The ISIS White Widow Sally Jones is still alive and it is fighting in Syria
The fugitive jihadi, a former senior recruiter for the terrorist group, converted to a radical strain of Islam and traveled to Syria in 2013 to join a fellow Briton jihadist, but was thought to have been killed in mid-2017.
A captured Canadian ISIS fighter has told University of Waterloo extremism researcher Amarnath Amarasingam that Sally Jones escaped the June 2017 US drone strike aimed at taking her out, and is now hiding out in northeast Syria.

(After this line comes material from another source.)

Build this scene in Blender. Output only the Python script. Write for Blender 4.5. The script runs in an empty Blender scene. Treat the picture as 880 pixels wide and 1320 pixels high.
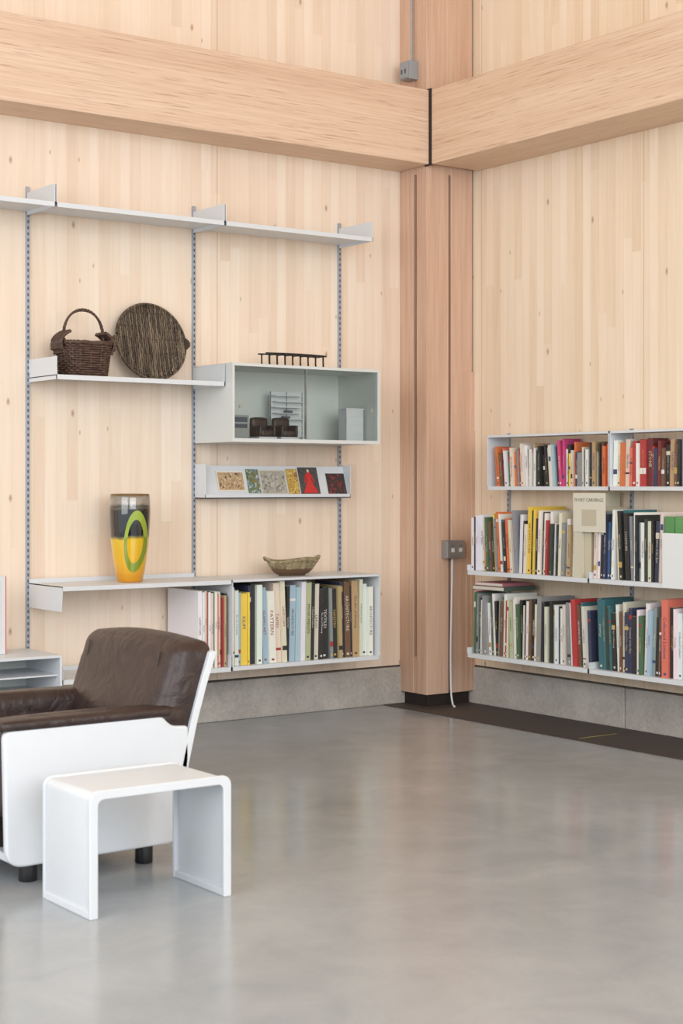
import bpy, bmesh, math, random
from mathutils import Vector, Matrix
random.seed(7)
scene = bpy.context.scene
scene.view_settings.view_transform = 'Standard'
scene.view_settings.look = 'None'
scene.view_settings.exposure = 0.0

def lin(r, g, b):
    f = lambda c: (c/255/12.92) if c/255 <= 0.04045 else ((c/255+0.055)/1.055)**2.4
    return (f(r), f(g), f(b), 1.0)

# ------------------------------------------------------------------ materials
class NT:
    def __init__(s, name):
        s.m = bpy.data.materials.new(name); s.m.use_nodes = True
        s.t = s.m.node_tree; s.n = s.t.nodes; s.l = s.t.links
        s.b = s.n['Principled BSDF']; s.out = s.n['Material Output']
    def new(s, typ, **kw):
        nd = s.n.new(typ)
        for k, v in kw.items(): setattr(nd, k, v)
        return nd
    def link(s, a, b): s.l.new(a, b)
    def val(s, sock, v):
        if hasattr(v, 'is_output') or isinstance(v, bpy.types.NodeSocket): s.link(v, sock)
        else: sock.default_value = v
    def math(s, op, a, b=None, c=None, clamp=False):
        nd = s.new('ShaderNodeMath', operation=op, use_clamp=clamp)
        s.val(nd.inputs[0], a)
        if b is not None: s.val(nd.inputs[1], b)
        if c is not None: s.val(nd.inputs[2], c)
        return nd.outputs[0]
    def mix(s, f, a, b, mode='MIX'):
        nd = s.new('ShaderNodeMix', data_type='RGBA', blend_type=mode)
        s.val(nd.inputs[0], f); s.val(nd.inputs[6], a); s.val(nd.inputs[7], b)
        return nd.outputs[2]
    def ramp(s, f, stops):
        nd = s.new('ShaderNodeValToRGB'); s.link(f, nd.inputs[0])
        e = nd.color_ramp.elements
        while len(e) < len(stops): e.new(0.5)
        for i, (p, c) in enumerate(stops): e[i].position = p; e[i].color = c
        return nd.outputs[0]
    def noise(s, vec, scale, detail=4, rough=0.5, dist=0.0):
        nd = s.new('ShaderNodeTexNoise')
        if vec is not None: s.link(vec, nd.inputs['Vector'])
        nd.inputs['Scale'].default_value = scale; nd.inputs['Detail'].default_value = detail
        nd.inputs['Roughness'].default_value = rough; nd.inputs['Distortion'].default_value = dist
        return nd.outputs['Fac']
    def comb(s, x, y, z):
        nd = s.new('ShaderNodeCombineXYZ')
        for i, v in enumerate((x, y, z)): s.val(nd.inputs[i], v)
        return nd.outputs[0]
    def obj(s):
        return s.new('ShaderNodeTexCoord').outputs['Object']
    def xyz(s):
        sp = s.new('ShaderNodeSeparateXYZ'); s.link(s.obj(), sp.inputs[0])
        return sp.outputs[0], sp.outputs[1], sp.outputs[2]
    def base(s, c): s.val(s.b.inputs['Base Color'], c)
    def rough(s, r): s.val(s.b.inputs['Roughness'], r)
    def bump(s, h, strength=0.2, dist=0.01):
        nd = s.new('ShaderNodeBump'); s.link(h, nd.inputs['Height'])
        nd.inputs['Strength'].default_value = strength; nd.inputs['Distance'].default_value = dist
        s.link(nd.outputs[0], s.b.inputs['Normal'])

def plain(name, col, rough=0.5, metal=0.0, var=0.04, scale=15, bump=0.0):
    t = NT(name)
    n = t.noise(t.obj(), scale, 3)
    c0 = tuple(min(1, c*(1-var)) for c in col[:3]) + (1,)
    c1 = tuple(min(1, c*(1+var)) for c in col[:3]) + (1,)
    t.base(t.ramp(n, [(0.3, c0), (0.7, c1)]))
    t.rough(rough); t.b.inputs['Metallic'].default_value = metal
    if bump: t.bump(n, bump, 0.004)
    return t.m

def stave_wood(name, axis, ca, cb, cc, w=0.058):
    t = NT(name); x, y, z = t.xyz()
    u = x if axis == 'x' else y
    uw = t.math('DIVIDE', u, w)
    i = t.math('FLOOR', uw)
    wn = t.new('ShaderNodeTexWhiteNoise', noise_dimensions='1D'); t.link(i, wn.inputs['W'])
    off = t.math('MULTIPLY', wn.outputs[0], 7.0)
    j = t.math('FLOOR', t.math('DIVIDE', t.math('ADD', z, off), 2.3))
    wn2 = t.new('ShaderNodeTexWhiteNoise', noise_dimensions='2D'); t.link(t.comb(i, j, 0.0), wn2.inputs['Vector'])
    tone = wn2.outputs[0]
    gv = t.comb(t.math('ADD', t.math('MULTIPLY', u, 26.0), t.math('MULTIPLY', tone, 40.0)), t.math('MULTIPLY', tone, 9.0), t.math('MULTIPLY', z, 1.3))
    g = t.noise(gv, 1.0, 5, 0.6, 0.8)
    big = t.noise(t.comb(t.math('MULTIPLY', u, 1.3), 0.0, t.math('MULTIPLY', z, .5)), 1.0, 2)
    f = t.math('ADD', t.math('MULTIPLY', tone, 0.42), t.math('MULTIPLY', g, 0.75))
    f = t.math('ADD', f, t.math('MULTIPLY', t.math('SUBTRACT', big, 0.5), 0.5))
    c = t.ramp(f, [(0.18, ca), (0.55, cb), (0.95, cc)])
    fr = t.math('FRACT', uw)
    edge = t.math('LESS_THAN', fr, 0.04)
    c = t.mix(t.math('MULTIPLY', edge, 0.14), c, (0.35, 0.2, 0.1, 1))
    fp = t.math('FRACT', t.math('DIVIDE', t.math('ADD', u, 0.31), 1.22))
    c = t.mix(t.math('MULTIPLY', t.math('LESS_THAN', fp, 0.004), 0.4), c, (0.3, 0.17, 0.09, 1))
    # sparse knots
    for (su, sz, thr, sz_, dk) in ((6.0, 3.0, .90, 14.0, (0.30, 0.15, 0.08, 1)), (13.0, 5.0, .93, 12.0, (0.42, 0.25, 0.14, 1))):
        vo = t.new('ShaderNodeTexVoronoi', voronoi_dimensions='2D'); vo.inputs['Scale'].default_value = 1.0
        t.link(t.comb(t.math('MULTIPLY', u, su), t.math('MULTIPLY', z, sz), 0.0), vo.inputs['Vector'])
        gate = t.new('ShaderNodeSeparateColor'); t.link(vo.outputs['Color'], gate.inputs[0])
        k = t.math('MULTIPLY', t.math('SUBTRACT', 1.0, t.math('MULTIPLY', vo.outputs['Distance'], sz_), clamp=True), t.math('GREATER_THAN', gate.outputs[0], thr))
        c = t.mix(t.math('MULTIPLY', k, 0.85, clamp=True), c, dk)
    t.base(c); t.rough(0.55)
    t.bump(g, 0.05, 0.003)
    return t.m

def grain_wood(name, axis, ca, cb, cc, stripe=0.0, fine=110.0, rough=0.5, sf=210.0):
    t = NT(name); x, y, z = t.xyz()
    d = {'x': x, 'y': y, 'z': z}
    sc = {k: t.math('MULTIPLY', v, 1.6 if k == axis else fine) for k, v in d.items()}
    g = t.noise(t.comb(sc['x'], sc['y'], sc['z']), 1.0, 3, 0.6, 0.0)
    sc2 = {k: t.math('MULTIPLY', v, 0.35 if k == axis else 9.0) for k, v in d.items()}
    g2 = t.noise(t.comb(sc2['x'], sc2['y'], sc2['z']), 1.0, 3, 0.5, 0.3)
    f = t.math('ADD', t.math('MULTIPLY', g, 0.6), t.math('MULTIPLY', g2, 0.4))
    c = t.ramp(f, [(0.3, ca), (0.5, cb), (0.68, cc)])
    if stripe:
        sc3 = {k: t.math('MULTIPLY', v, 5.5 if k == axis else sf) for k, v in d.items()}
        g3 = t.noise(t.comb(sc3['x'], sc3['y'], sc3['z']), 1.0, 2, 0.5, 0.0)
        s = t.math('MULTIPLY', t.math('SUBTRACT', g3, 0.58), 7.0, clamp=True)
        c = t.mix(t.math('MULTIPLY', s, stripe), c, (0.30, 0.13, 0.07, 1))
    t.base(c); t.rough(rough)
    return t.m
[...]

The foreign fighter, captured by Kurdish forces, “claimed she was still alive and probably in final (ISIS) holdouts of Hajin or As-Shafah,” Amarasingam told The Mirror. “If true, we may find her captured soon,” he added.
The captured militant’s testimony appears to lend credence to a US terror target list with Jones’ name on it published in April.

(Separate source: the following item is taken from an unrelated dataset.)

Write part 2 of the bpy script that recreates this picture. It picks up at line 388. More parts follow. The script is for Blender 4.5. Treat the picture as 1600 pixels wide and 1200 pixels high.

Joe, or JoJo, Jones’ 12-year-old son, whom she took with her to Syria, was also reportedly seen alive in As-Shafah near the Iraqi border. He was earlier thought to have been killed with his mother in the 2017 strike.
Jones, 50, a former punk rock musician, had been a single mother of two living on social assistance before meeting her husband, Junaid Hussain, then 19, online.
Traveling with him to Syria in 2013, the woman pledged her allegiance to Daesh and began training female fighters and promoting Islamist fundamentalism online, becoming Britain’s most wanted woman terrorist.
Given the nickname ‘White Widow’ by the UK media, and also using the pseudonym Umm Hussain al-Britani, Jones is thought to have recruited dozens of vulnerable British women into the terrorist group by boasting of the wonderful life found in ISIS’s so-called ‘caliphate’.
Living in Raqqa and put in charge of training all European female recruits, Jones encouraged converts to carry out terror attacks in the West, offered advice on how to travel to Syria, provided info on how to build home-made bombs, and defended the terrorist group’s brutal crimes, including beheadings, while posting pictures of herself with weapons on social media.
Hussain was killed in a US drone attack in 2015.
In 2016, Jones’ son was believed to have been used in a Daesh propaganda video. Wearing military fatigues, the child was shown holding a gun, standing over a kneeling prisoner in an orange jumpsuit before shooting him in the head. His grandparents later said they recognized him in the footage, with his grandfather describing the boy as a “lost soul.”
Daesh, a terrorist group outlawed in Russia and many other countries, conquered wide swathes of Iraq and Syria between 2014 and 2015, before being driven back by Iraqi, Syrian, and Syrian Kurdish forces and their allies. By 2018, the terrorist group’s holdings shrank to a few pockets in eastern Syria along the Euphrates River near the Iraqi border.